Prompt -> Find the lines that hold the word "This" and return them.

Given data ->
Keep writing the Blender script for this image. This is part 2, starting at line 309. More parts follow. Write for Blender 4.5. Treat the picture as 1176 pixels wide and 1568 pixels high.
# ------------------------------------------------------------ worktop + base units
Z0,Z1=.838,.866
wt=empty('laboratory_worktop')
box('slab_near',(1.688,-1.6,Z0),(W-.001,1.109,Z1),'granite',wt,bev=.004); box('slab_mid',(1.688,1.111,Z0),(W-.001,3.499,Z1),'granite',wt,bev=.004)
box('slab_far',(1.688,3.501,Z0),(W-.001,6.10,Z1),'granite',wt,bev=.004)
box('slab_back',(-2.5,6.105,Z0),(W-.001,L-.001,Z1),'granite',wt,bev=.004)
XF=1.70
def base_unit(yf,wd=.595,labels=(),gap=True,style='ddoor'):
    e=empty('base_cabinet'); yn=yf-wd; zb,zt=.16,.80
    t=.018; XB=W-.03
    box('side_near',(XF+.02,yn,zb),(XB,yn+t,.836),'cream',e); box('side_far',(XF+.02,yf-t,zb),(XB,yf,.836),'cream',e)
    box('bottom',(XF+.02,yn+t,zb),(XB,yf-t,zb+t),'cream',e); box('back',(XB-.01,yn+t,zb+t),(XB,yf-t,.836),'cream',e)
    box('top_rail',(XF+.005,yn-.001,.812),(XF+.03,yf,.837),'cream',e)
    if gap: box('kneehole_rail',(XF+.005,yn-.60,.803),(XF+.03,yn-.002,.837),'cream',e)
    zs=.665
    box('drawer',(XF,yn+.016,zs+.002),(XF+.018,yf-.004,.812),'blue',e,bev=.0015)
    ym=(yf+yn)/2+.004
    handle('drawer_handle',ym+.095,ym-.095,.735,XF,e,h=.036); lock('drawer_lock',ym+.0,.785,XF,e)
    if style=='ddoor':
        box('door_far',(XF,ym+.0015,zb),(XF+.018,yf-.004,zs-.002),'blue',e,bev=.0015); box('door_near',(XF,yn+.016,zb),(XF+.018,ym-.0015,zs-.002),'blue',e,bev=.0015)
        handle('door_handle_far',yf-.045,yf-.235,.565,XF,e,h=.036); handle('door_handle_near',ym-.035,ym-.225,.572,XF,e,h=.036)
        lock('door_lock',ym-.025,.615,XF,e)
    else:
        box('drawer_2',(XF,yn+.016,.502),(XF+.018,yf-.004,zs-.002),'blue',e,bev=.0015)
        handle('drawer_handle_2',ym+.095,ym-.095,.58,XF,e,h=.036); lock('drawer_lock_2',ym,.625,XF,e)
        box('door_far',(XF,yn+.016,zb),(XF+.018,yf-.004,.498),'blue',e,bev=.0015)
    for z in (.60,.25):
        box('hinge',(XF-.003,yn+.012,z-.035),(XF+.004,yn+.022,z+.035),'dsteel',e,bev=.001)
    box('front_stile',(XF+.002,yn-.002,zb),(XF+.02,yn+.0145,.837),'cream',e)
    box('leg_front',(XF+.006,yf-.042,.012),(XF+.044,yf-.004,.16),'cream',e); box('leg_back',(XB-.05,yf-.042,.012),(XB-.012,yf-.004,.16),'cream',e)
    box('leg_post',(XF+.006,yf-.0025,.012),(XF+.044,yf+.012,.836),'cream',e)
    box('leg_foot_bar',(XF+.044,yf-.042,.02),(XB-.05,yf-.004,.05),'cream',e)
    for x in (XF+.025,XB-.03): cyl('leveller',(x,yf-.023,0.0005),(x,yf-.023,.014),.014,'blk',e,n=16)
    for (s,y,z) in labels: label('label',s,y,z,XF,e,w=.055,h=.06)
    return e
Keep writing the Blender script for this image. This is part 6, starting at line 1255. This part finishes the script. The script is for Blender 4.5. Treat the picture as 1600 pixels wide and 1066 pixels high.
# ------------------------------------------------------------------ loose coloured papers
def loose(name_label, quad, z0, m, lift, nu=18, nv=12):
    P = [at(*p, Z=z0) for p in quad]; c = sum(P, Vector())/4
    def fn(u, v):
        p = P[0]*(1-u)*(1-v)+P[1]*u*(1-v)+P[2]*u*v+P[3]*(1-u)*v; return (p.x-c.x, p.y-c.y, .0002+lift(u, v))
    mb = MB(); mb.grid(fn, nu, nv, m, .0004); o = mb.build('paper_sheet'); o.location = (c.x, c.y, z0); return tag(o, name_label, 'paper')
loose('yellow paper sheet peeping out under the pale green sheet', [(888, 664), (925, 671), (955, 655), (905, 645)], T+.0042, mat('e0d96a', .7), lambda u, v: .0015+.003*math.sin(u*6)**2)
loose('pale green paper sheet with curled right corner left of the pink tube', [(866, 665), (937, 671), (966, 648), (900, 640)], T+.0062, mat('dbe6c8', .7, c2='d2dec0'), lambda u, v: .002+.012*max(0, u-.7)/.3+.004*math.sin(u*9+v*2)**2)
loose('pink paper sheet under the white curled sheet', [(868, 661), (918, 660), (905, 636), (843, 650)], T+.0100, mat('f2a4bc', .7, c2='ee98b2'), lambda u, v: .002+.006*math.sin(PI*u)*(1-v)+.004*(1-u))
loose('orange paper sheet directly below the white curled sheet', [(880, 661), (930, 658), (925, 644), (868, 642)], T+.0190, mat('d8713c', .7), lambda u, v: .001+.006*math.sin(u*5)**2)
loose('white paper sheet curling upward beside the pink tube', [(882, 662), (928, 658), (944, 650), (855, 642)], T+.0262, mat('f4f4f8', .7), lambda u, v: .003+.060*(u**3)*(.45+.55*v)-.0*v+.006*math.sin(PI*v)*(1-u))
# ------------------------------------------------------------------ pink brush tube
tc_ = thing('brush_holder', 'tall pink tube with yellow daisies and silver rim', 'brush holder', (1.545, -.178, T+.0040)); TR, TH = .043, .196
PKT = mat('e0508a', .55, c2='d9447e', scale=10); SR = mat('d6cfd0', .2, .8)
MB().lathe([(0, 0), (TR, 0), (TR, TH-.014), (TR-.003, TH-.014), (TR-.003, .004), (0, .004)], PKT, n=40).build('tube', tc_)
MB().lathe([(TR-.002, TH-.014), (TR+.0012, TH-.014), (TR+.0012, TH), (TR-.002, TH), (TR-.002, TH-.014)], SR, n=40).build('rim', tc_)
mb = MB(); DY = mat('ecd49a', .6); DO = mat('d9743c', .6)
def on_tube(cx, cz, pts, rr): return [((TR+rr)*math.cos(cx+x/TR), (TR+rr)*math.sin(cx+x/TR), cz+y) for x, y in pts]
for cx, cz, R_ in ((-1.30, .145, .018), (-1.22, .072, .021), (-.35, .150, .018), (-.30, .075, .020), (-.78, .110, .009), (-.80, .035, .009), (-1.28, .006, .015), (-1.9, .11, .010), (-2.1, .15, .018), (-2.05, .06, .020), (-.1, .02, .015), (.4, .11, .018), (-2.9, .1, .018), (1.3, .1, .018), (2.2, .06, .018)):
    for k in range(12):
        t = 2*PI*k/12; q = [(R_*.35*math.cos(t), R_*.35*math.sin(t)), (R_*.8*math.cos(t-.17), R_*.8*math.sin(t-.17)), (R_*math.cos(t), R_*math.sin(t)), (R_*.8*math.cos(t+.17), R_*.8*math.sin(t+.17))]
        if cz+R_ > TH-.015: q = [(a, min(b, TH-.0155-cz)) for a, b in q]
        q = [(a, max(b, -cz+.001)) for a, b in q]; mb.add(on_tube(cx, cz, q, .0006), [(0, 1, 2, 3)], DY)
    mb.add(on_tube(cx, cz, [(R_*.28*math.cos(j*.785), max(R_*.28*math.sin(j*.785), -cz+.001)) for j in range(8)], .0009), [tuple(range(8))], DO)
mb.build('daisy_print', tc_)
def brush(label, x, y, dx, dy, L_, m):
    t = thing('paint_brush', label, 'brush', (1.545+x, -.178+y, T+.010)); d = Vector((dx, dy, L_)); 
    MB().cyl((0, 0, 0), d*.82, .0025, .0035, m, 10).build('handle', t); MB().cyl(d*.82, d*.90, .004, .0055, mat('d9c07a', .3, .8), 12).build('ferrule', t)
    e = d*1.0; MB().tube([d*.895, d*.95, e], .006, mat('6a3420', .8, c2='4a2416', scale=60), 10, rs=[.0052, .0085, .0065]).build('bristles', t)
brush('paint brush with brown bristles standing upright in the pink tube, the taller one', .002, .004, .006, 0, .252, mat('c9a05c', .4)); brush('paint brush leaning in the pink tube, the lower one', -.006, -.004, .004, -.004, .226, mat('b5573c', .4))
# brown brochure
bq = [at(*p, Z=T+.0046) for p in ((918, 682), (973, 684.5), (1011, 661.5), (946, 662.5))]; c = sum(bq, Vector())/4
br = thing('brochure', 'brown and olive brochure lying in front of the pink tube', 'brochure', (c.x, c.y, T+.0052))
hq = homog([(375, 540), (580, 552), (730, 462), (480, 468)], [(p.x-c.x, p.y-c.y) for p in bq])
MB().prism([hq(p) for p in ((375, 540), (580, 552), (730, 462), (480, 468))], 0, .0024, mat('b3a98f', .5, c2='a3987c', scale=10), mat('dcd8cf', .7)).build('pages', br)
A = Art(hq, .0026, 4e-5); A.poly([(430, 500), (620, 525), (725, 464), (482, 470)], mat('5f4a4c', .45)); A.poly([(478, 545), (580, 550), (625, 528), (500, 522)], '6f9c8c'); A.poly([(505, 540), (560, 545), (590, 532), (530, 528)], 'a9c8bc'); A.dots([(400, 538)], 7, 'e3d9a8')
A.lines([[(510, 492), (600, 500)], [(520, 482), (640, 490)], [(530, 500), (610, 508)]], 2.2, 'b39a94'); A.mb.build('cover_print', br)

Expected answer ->
Keep writing the Blender script for this image. This is part 2, starting at line 309. More parts follow. Write for Blender 4.5. Treat the picture as 1176 pixels wide and 1568 pixels high.
Keep writing the Blender script for this image. This is part 6, starting at line 1255. This part finishes the script. The script is for Blender 4.5. Treat the picture as 1600 pixels wide and 1066 pixels high.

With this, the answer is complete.